Data segment —
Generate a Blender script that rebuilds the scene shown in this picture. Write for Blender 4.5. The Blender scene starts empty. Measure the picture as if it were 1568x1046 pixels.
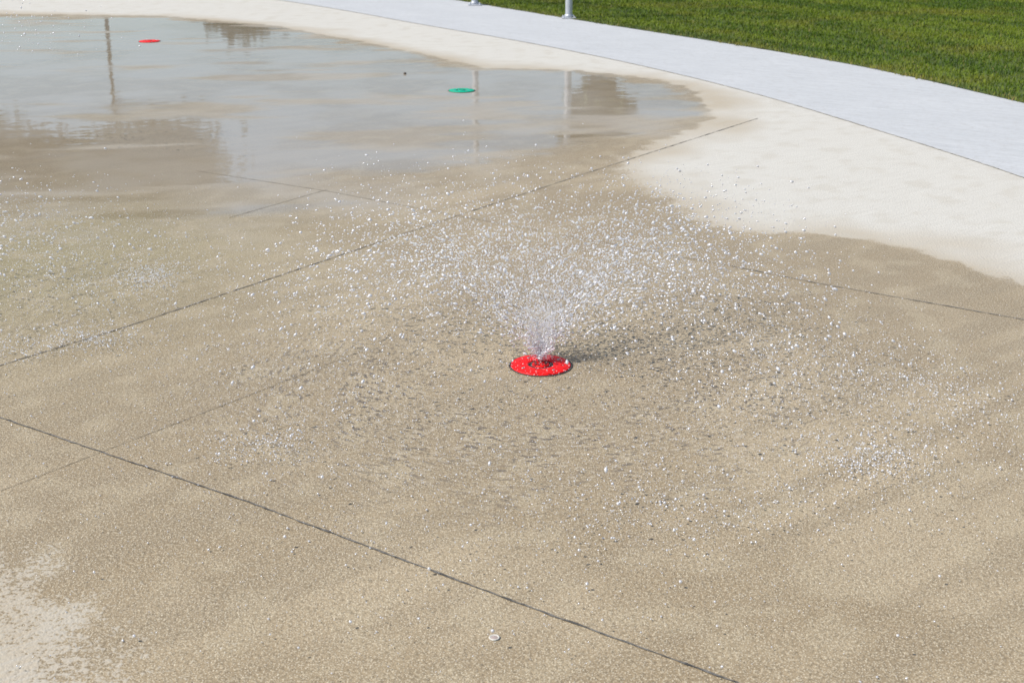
import bpy, math, numpy as np
from mathutils import Vector, noise as mn
rng=np.random.default_rng(7)
scene=bpy.context.scene
H=2.0; F=2100.0; P=math.radians(19)
def G(px,py,z=0.0):
    vx=(px-784)/F; vy=-(py-523)/F
    dy=math.cos(P)+vy*math.sin(P); dz=-math.sin(P)+vy*math.cos(P)
    t=(z-H)/dz
    return (vx*t, dy*t)
# ---------------------------------------------------------------- helpers
class NT:
    def __init__(s,name):
        s.m=bpy.data.materials.new(name); s.m.use_nodes=True
        s.t=s.m.node_tree; s.t.nodes.clear()
        s.out=s.t.nodes.new('ShaderNodeOutputMaterial')
    def n(s,typ,**k):
        nd=s.t.nodes.new(typ)
        for a,b in k.items(): setattr(nd,a,b)
        return nd
    def put(s,sock,v):
        if v is None: return
        if isinstance(v,bpy.types.NodeSocket): s.t.links.new(v,sock)
        else:
            if sock.type=='RGBA' and len(v)==3: v=(*v,1)
            sock.default_value=v
    def math(s,op,a,b=None,c=None,clamp=False):
        nd=s.n('ShaderNodeMath',operation=op,use_clamp=clamp)
        s.put(nd.inputs[0],a); s.put(nd.inputs[1],b); s.put(nd.inputs[2],c)
        return nd.outputs[0]
    def mix(s,f,a,b,mode='MIX'):
        nd=s.n('ShaderNodeMix',data_type='RGBA',blend_type=mode)
        s.put(nd.inputs[0],f); s.put(nd.inputs[6],a); s.put(nd.inputs[7],b)
        return nd.outputs[2]
    def rng(s,v,a,b,c=0.,d=1.,smooth=True):
        nd=s.n('ShaderNodeMapRange',interpolation_type='SMOOTHSTEP' if smooth else 'LINEAR')
        s.put(nd.inputs[0],v)
        for i,x in zip((1,2,3,4),(a,b,c,d)): s.put(nd.inputs[i],x)
        return nd.outputs[0]
    def noise(s,vec,scale,detail=3,rough=.55,dist=0.):
        nd=s.n('ShaderNodeTexNoise'); s.put(nd.inputs['Vector'],vec)
        nd.inputs['Scale'].default_value=scale; nd.inputs['Detail'].default_value=detail
        nd.inputs['Roughness'].default_value=rough; nd.inputs['Distortion'].default_value=dist
        return nd.outputs[0]
    def mapping(s,vec,rot=0.,scale=(1,1,1)):
        a=s.n('ShaderNodeMapping'); s.put(a.inputs[0],vec); a.inputs['Rotation'].default_value=(0,0,rot)
        b=s.n('ShaderNodeMapping'); s.put(b.inputs[0],a.outputs[0]); b.inputs['Scale'].default_value=scale
        return b.outputs[0]
    def pos(s): return s.n('ShaderNodeNewGeometry').outputs['Position']
    def attr(s,name): return s.n('ShaderNodeAttribute',attribute_name=name).outputs['Fac']
    def bump(s,h,strength,dist,normal=None):
        nd=s.n('ShaderNodeBump'); nd.inputs['Strength'].default_value=strength; nd.inputs['Distance'].default_value=dist
        s.put(nd.inputs['Height'],h); s.put(nd.inputs['Normal'],normal); return nd.outputs[0]
    def bsdf(s,**k):
        nd=s.n('ShaderNodeBsdfPrincipled')
        for a,b in k.items(): s.put(nd.inputs[a.replace('_',' ')],b)
        s.t.links.new(nd.outputs[0],s.out.inputs[0]); return nd
def simple(name,col,rough=.5,metal=0.,var=.15,scale=40,**k):
    t=NT(name); n=t.noise(t.pos(),scale)
    c=t.mix(n,tuple(x*(1-var) for x in col),tuple(min(1,x*(1+var)) for x in col))
    t.bsdf(Base_Color=c,Roughness=rough,Metallic=metal,**k); return t.m
def mesh_obj(name,verts,faces,mat,smooth=False,parent=None):
    me=bpy.data.meshes.new(name); verts=np.asarray(verts,dtype=np.float32)
    faces=np.asarray(faces,dtype=np.int32); k=faces.shape[1]
    me.vertices.add(len(verts)); me.vertices.foreach_set('co',verts.ravel())
    me.loops.add(faces.size); me.loops.foreach_set('vertex_index',faces.ravel())
    me.polygons.add(len(faces)); me.polygons.foreach_set('loop_start',np.arange(0,faces.size,k,dtype=np.int32))
    me.polygons.foreach_set('loop_total',np.full(len(faces),k,dtype=np.int32))
    if smooth: me.polygons.foreach_set('use_smooth',np.ones(len(faces),dtype=bool))
    me.update(calc_edges=True); me.validate()
    ob=bpy.data.objects.new(name,me); scene.collection.objects.link(ob)
    if mat: me.materials.append(mat)
    if parent: ob.parent=parent
    return ob
def set_attr(ob,name,vals):
    a=ob.data.attributes.new(name,'FLOAT','POINT'); a.data.foreach_set('value',np.asarray(vals,dtype=np.float32))
def lathe(name,prof,mat,seg=64,loc=(0,0,0),parent=None,smooth=True):
    v=[];f=[]
    for r,z in prof:
        for i in range(seg):
            a=2*math.pi*i/seg; v.append((loc[0]+r*math.cos(a),loc[1]+r*math.sin(a),loc[2]+z))
    for j in range(len(prof)-1):
        for i in range(seg):
            f.append((j*seg+i,j*seg+(i+1)%seg,(j+1)*seg+(i+1)%seg,(j+1)*seg+i))
    return mesh_obj(name,v,f,mat,smooth,parent)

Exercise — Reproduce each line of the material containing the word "scene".

Solution —
Generate a Blender script that rebuilds the scene shown in this picture. Write for Blender 4.5. The Blender scene starts empty. Measure the picture as if it were 1568x1046 pixels.
scene=bpy.context.scene
    ob=bpy.data.objects.new(name,me); scene.collection.objects.link(ob)